Depuis qu’en ce travail la piété s’absorbe,
Bien des fois Je soleil a parcouru son orbe,
Et les doigts de l’aurore ont éveillé souvent
La forêt endormie, auprès du mont rêvant.


Il n’est pas mauvais, quelquefois, de lire, de relire les paroles sans la musique, même des paroles comme celles-ci, qui ne sont point méprisables, pour comprendre, sentir le peu qu’elles sont, qu’elles disent, et tout ce que la musique y ajoute, l’émotion qu’elle en dégage, la poésie dont elle les enveloppe et les baigne. La musique ici, la seule musique a tout créé, le paysage et l’état d’âme : l’un, vaporeux ; l’autre, flottant et rêveur, comme si, par je ne sais quelle secrète influence, dans l’âme, tout à l’heure encore irritée, du prétendant farouche, quelque chose avait passé de l’âme de la triste prétendue.

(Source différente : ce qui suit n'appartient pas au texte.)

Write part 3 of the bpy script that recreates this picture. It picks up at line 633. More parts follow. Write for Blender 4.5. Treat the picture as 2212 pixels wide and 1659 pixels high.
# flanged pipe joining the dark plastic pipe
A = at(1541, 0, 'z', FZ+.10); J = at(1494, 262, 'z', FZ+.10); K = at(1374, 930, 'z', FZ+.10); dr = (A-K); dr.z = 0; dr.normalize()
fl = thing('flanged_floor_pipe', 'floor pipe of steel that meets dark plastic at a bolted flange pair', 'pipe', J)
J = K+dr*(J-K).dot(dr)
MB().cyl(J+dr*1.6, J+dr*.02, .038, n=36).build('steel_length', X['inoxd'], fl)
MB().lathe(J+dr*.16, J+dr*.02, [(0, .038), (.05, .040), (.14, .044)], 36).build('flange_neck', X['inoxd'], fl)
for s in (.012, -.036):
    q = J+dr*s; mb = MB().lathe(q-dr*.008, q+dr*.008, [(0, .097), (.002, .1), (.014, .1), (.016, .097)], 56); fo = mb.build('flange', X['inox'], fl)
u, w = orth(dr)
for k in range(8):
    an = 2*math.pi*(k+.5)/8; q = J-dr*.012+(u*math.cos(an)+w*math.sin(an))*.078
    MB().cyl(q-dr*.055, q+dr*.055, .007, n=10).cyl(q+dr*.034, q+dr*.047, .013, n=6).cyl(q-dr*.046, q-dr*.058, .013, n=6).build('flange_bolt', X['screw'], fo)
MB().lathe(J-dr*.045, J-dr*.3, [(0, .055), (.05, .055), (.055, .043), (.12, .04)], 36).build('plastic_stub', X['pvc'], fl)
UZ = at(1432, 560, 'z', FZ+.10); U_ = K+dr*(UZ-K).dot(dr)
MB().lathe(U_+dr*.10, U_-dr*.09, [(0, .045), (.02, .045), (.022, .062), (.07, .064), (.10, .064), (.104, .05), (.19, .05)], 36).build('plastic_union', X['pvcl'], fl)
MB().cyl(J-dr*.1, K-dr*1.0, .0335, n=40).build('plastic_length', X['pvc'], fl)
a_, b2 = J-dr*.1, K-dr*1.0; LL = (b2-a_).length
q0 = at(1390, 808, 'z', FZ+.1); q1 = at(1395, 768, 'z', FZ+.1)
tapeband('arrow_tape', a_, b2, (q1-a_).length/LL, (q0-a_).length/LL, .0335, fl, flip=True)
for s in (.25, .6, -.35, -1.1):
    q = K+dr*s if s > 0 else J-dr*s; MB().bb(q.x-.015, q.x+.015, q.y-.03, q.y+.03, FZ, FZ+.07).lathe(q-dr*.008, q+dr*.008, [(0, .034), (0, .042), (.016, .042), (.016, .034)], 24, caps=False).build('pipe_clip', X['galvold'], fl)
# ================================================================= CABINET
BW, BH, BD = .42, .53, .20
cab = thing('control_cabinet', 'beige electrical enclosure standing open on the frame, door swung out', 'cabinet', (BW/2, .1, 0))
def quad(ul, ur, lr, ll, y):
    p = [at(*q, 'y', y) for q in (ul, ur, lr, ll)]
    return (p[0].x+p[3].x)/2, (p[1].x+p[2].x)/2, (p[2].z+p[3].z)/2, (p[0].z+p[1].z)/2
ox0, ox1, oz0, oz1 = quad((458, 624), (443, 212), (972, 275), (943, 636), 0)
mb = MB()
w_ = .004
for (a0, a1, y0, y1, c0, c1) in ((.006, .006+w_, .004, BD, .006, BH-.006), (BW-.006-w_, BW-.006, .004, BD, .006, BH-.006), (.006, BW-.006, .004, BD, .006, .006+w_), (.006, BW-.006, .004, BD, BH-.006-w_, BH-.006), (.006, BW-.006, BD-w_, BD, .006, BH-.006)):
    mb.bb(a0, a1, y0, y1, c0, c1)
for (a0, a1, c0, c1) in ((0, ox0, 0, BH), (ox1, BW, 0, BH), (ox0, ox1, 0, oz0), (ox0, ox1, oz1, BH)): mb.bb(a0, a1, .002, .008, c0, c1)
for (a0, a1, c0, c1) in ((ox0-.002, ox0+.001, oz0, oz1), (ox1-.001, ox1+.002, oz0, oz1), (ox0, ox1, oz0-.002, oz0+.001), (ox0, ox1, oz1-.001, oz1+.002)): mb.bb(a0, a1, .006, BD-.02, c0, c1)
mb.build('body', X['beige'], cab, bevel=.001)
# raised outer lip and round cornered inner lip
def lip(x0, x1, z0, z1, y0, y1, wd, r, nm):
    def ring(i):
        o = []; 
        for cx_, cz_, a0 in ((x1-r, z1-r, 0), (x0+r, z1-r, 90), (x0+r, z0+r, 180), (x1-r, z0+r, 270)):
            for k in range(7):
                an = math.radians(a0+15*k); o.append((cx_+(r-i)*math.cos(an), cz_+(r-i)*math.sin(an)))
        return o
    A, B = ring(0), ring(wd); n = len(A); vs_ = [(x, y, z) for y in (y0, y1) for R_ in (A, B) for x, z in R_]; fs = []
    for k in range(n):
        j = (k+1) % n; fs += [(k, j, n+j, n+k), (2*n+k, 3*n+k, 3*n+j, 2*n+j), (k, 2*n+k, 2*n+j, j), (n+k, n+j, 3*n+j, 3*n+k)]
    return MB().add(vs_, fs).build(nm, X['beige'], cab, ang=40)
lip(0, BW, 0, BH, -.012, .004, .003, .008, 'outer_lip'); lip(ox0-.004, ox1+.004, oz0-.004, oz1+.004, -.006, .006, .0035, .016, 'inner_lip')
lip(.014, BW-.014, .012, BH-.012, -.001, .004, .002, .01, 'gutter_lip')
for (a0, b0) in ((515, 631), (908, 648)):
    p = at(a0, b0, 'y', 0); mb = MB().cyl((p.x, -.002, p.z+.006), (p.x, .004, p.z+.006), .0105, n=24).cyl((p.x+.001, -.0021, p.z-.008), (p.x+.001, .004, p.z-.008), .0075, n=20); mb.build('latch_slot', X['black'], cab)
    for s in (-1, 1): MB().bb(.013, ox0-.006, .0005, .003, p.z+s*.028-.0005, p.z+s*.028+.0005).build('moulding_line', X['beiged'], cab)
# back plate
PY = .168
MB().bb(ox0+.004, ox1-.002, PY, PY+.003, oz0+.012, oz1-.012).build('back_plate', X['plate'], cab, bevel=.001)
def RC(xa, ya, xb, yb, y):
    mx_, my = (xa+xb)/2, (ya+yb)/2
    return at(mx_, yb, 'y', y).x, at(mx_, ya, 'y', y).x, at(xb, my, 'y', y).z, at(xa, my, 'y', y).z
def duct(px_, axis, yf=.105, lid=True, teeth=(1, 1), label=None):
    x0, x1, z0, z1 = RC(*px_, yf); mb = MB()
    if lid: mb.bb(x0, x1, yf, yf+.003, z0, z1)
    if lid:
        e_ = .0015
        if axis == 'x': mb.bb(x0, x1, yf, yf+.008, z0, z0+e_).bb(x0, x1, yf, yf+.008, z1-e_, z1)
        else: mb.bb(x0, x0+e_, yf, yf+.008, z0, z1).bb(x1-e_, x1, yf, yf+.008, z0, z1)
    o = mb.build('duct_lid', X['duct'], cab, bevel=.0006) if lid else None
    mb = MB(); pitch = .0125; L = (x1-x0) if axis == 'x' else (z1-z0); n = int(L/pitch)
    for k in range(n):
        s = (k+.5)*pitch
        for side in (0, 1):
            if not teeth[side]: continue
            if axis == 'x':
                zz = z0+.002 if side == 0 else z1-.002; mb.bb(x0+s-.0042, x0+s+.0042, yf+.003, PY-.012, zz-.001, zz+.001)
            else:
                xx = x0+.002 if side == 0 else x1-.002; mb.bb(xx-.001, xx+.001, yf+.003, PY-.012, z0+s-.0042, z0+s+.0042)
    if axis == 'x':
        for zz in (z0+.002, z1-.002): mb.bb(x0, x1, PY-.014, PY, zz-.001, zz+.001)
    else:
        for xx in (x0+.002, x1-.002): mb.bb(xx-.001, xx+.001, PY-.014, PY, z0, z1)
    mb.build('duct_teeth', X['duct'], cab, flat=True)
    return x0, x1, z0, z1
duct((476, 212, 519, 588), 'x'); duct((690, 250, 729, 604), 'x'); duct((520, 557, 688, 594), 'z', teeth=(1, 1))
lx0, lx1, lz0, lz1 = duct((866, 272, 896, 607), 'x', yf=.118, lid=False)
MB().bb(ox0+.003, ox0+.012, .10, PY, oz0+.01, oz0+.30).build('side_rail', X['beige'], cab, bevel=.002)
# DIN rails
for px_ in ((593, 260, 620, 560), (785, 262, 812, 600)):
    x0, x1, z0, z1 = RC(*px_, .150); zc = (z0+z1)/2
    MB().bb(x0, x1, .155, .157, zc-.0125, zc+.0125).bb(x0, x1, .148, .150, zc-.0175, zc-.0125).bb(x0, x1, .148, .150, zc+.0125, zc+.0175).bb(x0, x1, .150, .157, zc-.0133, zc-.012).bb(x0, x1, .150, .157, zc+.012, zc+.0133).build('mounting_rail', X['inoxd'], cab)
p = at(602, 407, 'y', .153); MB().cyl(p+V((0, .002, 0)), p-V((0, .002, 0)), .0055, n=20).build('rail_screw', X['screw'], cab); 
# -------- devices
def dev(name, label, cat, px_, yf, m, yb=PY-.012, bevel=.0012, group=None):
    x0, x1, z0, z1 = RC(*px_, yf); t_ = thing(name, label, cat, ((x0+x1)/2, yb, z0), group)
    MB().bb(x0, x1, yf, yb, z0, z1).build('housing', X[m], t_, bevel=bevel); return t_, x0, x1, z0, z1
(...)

Cette émotion et cette poésie, l’harmonie, autant que la mélodie, la suite des accords non moins que celle des notes, en est la source. Les accords se succèdent, se déduisent les uns des autres, se fondent les uns dans les autres, sans chromatisme, par une dégradation diatonique, et tout de même infiniment nuancée. A chaque instant, fût-ce deux fois par mesure, la tonalité se dérobe et nous échappe. Mais, pareille à la nymphe antique et comme elle fugitive, c’est pour se laisser non pas seulement voir, mais surprendre et saisir. A la fin de la période musicale, elle revient, et l’ayant retrouvée on peut douter si l’on a pris plus de plaisir à sa fuite ou à son retour.

Gounod répétait volontiers : « Jamais de bornes, mais toujours des bases. » L’art d’un Fauré peut bien reculer les premières ; il n’abandonne pas les autres. Errante et même un peu vagabonde, la pastorale du vieil Eumée, au début du second acte, flotte au-dessus d’un rythme constant, qui la suit, la retient et finit par la ramener. Nous partions en commençant d’un thème, fait de deux notes. Mais il s’en faut que la musique de Pénélope s’enferme toujours en des formules aussi brèves. Autant qu’à de tels raccourcis elle se plaît à des effusions généreuses. Son épargne n’a rien de l’avarice, ni de la sécheresse, encore moins de la stérilité. Maintes fois, au premier acte surtout, elle se donne carrière : témoin certaine mélodie, instrumentale d’abord et seulement dansée, où bientôt la voix de Pénélope ajoute et pour ainsi dire insinue un chant délicieux.